Know when to ask questions and when to jump in and go it alone.

The single most important piece of advice you will get out of this article is, WRITE IT DOWN.  The first few days or weeks of a job, is information overload!  You are constantly being given random pieces of information- from how to log into a new computer system, and how to make coffee; to a trick in unlocking the door; or who to contact to order new stationery.  Write it down, and take it home and make more clear notes for yourself.  It can get very irritating constantly being asked the same thing.  It can also be very irritating when someone does not ask, and makes a mess of things!  You need to pace yourself and find the balance.

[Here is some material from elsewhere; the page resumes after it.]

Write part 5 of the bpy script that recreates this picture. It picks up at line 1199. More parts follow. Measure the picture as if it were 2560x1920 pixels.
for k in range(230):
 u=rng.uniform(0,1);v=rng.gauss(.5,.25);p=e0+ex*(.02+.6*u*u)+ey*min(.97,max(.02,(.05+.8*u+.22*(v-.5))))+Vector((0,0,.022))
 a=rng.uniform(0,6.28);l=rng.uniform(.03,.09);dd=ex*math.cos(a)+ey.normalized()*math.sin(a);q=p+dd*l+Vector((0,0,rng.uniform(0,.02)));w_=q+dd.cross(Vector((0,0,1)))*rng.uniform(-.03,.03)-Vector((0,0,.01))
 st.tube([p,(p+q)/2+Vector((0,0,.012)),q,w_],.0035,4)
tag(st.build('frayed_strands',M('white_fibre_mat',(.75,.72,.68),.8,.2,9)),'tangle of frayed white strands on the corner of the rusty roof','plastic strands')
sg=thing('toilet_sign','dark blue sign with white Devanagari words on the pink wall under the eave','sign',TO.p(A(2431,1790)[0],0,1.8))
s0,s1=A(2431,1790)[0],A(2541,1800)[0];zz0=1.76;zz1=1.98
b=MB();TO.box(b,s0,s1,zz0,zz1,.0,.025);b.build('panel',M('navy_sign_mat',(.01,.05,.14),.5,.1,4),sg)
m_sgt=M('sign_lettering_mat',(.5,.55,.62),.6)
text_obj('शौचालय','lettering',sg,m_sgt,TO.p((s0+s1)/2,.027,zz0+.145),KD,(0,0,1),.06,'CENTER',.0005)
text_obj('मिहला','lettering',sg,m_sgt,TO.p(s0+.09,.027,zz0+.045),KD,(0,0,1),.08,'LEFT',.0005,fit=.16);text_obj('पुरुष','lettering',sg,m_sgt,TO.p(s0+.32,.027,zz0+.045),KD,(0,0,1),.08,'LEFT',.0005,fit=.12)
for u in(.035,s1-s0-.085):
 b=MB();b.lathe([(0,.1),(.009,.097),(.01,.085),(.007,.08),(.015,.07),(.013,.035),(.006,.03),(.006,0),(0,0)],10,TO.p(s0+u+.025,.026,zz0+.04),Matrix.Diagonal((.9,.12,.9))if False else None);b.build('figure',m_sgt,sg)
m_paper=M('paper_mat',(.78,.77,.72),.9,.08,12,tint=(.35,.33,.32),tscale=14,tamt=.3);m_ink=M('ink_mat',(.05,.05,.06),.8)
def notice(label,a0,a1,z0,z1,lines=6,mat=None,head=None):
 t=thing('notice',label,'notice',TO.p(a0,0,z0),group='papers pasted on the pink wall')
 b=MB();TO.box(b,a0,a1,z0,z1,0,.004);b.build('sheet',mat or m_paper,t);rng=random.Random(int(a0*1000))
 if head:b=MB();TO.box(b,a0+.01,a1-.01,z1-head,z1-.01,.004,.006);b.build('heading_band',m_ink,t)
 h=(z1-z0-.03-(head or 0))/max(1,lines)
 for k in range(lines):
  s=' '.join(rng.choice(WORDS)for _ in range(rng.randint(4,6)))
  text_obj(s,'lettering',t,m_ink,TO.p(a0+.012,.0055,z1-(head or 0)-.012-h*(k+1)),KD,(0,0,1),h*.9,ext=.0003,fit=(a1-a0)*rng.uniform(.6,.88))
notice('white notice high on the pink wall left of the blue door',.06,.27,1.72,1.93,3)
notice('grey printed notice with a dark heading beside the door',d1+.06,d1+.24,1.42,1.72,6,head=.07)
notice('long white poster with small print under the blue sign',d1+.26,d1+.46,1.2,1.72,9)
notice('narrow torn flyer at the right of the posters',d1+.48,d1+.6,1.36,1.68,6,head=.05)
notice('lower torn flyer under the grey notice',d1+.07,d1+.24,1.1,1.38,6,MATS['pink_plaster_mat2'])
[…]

If you promised certain skills and experience in the interview, you need to start demonstrating them as soon as appropriate.  If you said that you were a go-getter, a social media whizz or that you loved getting things up to date and in order- now is the time to show what you are made of!!  The sooner you start delivering the goods, the sooner who will stop being watched.

 

Do worry about the little things.

A year down the line, no one will worry about the little mistakes, but for the first 30 days, the spot light is on you, and every little spelling mistake; mixed up order; or time you are late for work is noticed.  You may need to put in a little extra time and go the extra mile until you get into the swing of things.  Make sure that you know the working hours and are there 15 minutes early, and leave when you have tied up the days urgent tasks.  Don’t go home on time and leave someone else to clean up your mess.  Switch your cell phone off, never go onto whatsapp chats or personal social media during business hours, and keep any urgent personal calls as short as possible.  Try not take ANY annual leave or sick leave in the first few weeks, and keep smoke breaks to as little as absolutely possible!  Remember- now is the time to re-invent yourself, make good habits and a brilliant first impression!

 

Connect with past and present managers and colleagues.

Drop your previous employer an email and thank them for what they have taught you and the opportunity to work for them.  It’s the right thing to do and feels good ending on a good note, and you never know when you may need to network with them.    Now is also a good time to request a written reference, if you have not already, for your files.

Start connecting with current colleagues on Social Media and build your network.  LinkedIn is considered appropriate, but consider if Facebook and Instagram are suitable (and if you want your managers to see what you get up to over the weekend).  It’s important to be a “casual professional”, not “all work, no play”, but be discerning about what you tell about your personal life!

 

Good luck, and if you work hard, go the extra mile and keep positive, you will be a huge success!